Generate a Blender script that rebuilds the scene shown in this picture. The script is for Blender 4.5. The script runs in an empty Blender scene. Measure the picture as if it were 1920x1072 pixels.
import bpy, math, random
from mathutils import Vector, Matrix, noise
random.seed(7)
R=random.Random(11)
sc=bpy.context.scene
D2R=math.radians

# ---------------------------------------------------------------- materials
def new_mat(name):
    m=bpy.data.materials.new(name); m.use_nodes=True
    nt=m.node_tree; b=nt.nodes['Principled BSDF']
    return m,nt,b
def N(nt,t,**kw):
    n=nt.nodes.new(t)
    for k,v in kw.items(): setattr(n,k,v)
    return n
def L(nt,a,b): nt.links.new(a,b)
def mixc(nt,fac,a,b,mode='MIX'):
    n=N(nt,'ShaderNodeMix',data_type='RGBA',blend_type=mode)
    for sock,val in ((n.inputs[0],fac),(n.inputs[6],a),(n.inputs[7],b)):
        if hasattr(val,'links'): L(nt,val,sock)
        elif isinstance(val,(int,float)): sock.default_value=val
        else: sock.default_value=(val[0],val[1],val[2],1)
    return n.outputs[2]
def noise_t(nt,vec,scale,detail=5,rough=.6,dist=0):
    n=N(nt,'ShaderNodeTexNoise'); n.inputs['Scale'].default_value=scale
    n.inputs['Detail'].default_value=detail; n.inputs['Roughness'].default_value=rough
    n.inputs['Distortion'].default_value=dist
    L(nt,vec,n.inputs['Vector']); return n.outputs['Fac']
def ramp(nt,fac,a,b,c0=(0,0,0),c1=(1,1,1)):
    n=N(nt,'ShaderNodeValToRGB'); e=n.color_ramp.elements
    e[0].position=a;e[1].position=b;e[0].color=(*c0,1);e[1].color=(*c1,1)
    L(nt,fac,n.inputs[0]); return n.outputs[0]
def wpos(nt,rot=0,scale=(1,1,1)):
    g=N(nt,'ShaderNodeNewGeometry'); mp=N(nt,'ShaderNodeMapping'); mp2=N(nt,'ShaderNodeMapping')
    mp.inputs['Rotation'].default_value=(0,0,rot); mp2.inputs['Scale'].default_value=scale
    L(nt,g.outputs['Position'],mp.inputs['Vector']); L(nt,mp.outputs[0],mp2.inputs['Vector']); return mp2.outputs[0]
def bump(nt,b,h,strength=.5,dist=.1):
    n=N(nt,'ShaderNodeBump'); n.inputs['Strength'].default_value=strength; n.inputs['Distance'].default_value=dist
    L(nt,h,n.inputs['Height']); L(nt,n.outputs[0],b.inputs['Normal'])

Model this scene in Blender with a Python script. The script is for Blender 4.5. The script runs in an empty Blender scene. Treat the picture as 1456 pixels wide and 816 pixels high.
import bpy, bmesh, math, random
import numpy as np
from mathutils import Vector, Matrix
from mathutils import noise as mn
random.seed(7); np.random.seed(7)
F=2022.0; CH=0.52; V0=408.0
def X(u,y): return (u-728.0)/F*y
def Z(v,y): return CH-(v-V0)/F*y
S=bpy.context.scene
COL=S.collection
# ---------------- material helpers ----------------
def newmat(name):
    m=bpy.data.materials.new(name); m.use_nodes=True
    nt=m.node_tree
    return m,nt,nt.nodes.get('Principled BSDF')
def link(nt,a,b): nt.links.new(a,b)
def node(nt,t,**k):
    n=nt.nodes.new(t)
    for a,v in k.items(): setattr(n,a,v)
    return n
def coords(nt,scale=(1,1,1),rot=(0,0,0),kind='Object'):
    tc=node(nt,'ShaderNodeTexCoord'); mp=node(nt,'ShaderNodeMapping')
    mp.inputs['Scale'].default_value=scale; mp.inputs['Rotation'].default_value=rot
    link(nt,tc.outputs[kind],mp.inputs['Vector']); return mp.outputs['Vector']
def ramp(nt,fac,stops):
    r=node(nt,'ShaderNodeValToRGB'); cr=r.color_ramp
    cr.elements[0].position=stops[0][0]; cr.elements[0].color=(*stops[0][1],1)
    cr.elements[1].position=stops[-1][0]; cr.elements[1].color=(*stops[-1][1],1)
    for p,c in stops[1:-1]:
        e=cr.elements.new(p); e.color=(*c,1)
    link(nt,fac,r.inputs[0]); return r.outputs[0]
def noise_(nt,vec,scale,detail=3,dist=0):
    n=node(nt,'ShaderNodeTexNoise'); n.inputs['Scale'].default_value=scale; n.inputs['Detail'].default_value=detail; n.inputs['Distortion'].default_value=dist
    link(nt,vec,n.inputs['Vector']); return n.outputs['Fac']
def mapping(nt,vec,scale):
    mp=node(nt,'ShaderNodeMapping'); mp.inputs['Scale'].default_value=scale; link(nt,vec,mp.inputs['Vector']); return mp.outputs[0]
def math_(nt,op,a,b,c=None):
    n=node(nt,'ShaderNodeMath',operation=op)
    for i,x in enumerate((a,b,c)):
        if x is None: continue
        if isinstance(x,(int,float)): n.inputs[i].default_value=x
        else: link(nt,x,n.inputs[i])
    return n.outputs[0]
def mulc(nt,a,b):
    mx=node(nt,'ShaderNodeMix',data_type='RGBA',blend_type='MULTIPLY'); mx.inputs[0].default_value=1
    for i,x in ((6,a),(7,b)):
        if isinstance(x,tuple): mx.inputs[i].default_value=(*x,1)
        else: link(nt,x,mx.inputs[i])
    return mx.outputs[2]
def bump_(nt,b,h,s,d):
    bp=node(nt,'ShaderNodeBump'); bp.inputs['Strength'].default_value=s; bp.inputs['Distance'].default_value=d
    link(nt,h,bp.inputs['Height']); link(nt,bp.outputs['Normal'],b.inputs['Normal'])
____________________
*What you are asked to do*: Emit, unaltered, the lines from the top of the listing down through the line that holds "D2R=math.radians"; emit nothing else.

*Output*:
Generate a Blender script that rebuilds the scene shown in this picture. The script is for Blender 4.5. The script runs in an empty Blender scene. Measure the picture as if it were 1920x1072 pixels.
import bpy, math, random
from mathutils import Vector, Matrix, noise
random.seed(7)
R=random.Random(11)
sc=bpy.context.scene
D2R=math.radians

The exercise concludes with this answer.